* **TASK INPUTS**:
---*---
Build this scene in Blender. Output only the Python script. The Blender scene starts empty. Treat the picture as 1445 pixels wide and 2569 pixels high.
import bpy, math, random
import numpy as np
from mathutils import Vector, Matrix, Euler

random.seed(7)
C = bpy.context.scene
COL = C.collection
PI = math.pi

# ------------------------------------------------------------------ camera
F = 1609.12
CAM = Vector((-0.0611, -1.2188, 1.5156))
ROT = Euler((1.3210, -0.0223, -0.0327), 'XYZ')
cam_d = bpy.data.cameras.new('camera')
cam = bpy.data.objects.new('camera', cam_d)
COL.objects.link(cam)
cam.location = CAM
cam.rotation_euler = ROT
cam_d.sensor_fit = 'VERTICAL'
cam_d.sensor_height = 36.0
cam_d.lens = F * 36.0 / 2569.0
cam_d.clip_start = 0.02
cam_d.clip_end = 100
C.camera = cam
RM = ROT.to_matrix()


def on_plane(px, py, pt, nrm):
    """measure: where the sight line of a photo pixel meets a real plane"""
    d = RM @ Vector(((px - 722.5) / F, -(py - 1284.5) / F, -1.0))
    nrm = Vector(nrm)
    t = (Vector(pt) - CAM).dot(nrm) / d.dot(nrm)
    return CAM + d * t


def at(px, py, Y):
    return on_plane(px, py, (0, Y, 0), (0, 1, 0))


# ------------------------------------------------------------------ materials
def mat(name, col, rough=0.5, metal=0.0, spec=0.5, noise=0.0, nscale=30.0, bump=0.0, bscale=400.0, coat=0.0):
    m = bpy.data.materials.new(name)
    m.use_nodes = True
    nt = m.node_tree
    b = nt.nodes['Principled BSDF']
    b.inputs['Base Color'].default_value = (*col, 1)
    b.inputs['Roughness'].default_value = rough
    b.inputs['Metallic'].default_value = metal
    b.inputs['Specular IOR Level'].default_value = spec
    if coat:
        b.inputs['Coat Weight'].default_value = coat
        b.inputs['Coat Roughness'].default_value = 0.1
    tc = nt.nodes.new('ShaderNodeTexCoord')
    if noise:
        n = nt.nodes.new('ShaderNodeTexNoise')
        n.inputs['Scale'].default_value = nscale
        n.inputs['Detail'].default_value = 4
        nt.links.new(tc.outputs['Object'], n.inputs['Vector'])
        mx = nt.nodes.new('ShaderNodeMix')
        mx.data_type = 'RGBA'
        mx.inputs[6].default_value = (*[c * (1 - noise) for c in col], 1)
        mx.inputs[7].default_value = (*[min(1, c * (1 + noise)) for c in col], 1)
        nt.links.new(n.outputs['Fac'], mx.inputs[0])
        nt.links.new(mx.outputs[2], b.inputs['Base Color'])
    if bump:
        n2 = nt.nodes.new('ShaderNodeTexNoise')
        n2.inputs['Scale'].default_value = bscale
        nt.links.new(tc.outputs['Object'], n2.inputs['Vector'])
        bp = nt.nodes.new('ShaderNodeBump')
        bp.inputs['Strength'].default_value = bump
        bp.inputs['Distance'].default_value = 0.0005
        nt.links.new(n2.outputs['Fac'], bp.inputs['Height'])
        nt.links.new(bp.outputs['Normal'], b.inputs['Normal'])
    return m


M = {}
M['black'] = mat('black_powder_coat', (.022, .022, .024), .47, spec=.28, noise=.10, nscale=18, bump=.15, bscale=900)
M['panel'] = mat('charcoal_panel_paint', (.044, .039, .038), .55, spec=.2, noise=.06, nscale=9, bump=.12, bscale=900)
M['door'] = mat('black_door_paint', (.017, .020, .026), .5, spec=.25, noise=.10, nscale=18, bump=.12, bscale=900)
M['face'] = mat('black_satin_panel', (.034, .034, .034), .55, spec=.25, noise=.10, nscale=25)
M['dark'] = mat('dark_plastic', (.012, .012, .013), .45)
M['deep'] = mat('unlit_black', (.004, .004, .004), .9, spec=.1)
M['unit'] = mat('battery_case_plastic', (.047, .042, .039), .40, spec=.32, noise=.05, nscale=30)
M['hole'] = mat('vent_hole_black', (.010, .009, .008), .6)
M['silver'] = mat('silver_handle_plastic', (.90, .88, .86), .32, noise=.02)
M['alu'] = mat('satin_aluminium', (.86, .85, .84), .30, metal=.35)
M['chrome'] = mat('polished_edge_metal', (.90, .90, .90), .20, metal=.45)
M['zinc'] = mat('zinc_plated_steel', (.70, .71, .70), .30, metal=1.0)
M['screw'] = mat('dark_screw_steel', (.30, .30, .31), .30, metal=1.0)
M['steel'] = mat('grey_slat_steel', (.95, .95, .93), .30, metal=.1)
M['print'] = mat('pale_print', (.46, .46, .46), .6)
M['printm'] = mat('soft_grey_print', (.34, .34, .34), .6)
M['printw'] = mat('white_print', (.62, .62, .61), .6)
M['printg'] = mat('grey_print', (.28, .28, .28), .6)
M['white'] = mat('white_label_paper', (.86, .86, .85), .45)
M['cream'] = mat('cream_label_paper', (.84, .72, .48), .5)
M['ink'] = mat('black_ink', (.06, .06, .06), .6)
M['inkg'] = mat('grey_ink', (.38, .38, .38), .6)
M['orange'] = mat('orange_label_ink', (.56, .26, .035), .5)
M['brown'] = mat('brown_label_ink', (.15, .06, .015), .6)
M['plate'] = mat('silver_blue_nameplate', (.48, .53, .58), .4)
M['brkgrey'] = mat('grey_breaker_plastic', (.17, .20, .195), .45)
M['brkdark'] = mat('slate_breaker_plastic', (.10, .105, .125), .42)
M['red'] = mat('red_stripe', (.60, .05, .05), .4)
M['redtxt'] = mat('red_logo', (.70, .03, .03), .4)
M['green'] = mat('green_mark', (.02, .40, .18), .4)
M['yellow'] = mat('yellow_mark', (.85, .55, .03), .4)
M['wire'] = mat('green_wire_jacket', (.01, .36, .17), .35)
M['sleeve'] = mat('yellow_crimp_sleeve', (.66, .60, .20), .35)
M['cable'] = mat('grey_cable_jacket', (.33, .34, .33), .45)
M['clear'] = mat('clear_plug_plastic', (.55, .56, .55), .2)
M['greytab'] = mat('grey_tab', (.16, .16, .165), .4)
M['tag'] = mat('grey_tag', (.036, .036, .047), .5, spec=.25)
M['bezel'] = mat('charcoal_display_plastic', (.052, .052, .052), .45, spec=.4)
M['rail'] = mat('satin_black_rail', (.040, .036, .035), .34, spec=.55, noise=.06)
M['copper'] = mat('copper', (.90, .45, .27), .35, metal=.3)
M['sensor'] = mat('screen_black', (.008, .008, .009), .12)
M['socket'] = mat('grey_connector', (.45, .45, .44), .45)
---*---
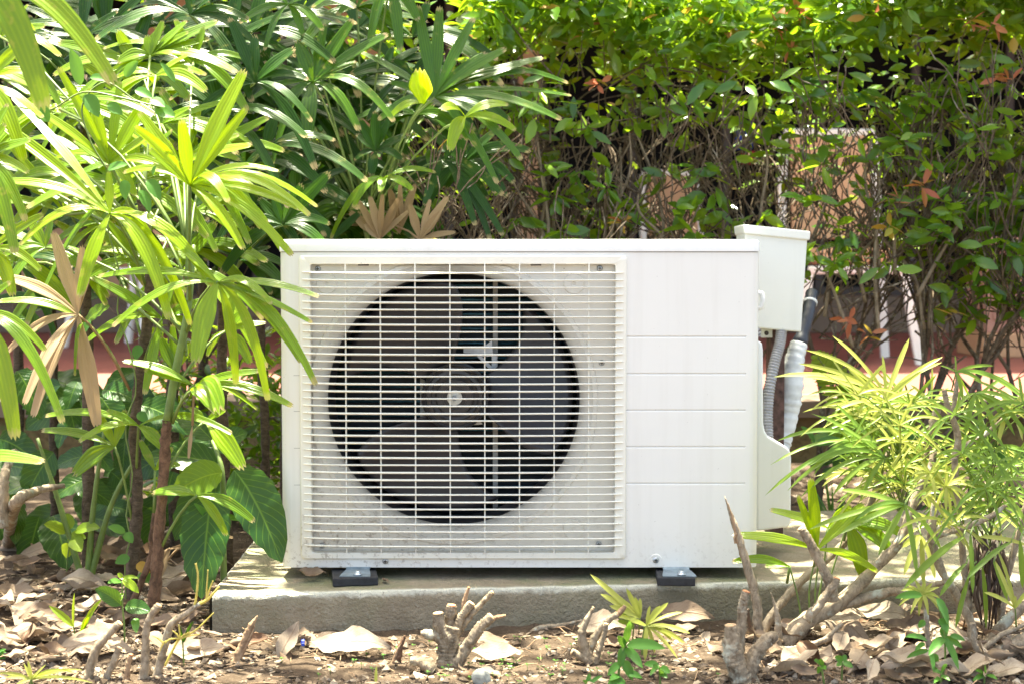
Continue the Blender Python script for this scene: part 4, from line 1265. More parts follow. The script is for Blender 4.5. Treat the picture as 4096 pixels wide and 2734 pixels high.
---*---
* **WHAT TO PRODUCE**:
Extract only the lines from the line with "Build this scene" through the line with "PI = math.pi", keeping both end lines exactly as they are.

* **SOLUTION TO THIS TASK**:
Build this scene in Blender. Output only the Python script. The Blender scene starts empty. Treat the picture as 1445 pixels wide and 2569 pixels high.
import bpy, math, random
import numpy as np
from mathutils import Vector, Matrix, Euler

random.seed(7)
C = bpy.context.scene
COL = C.collection
PI = math.pi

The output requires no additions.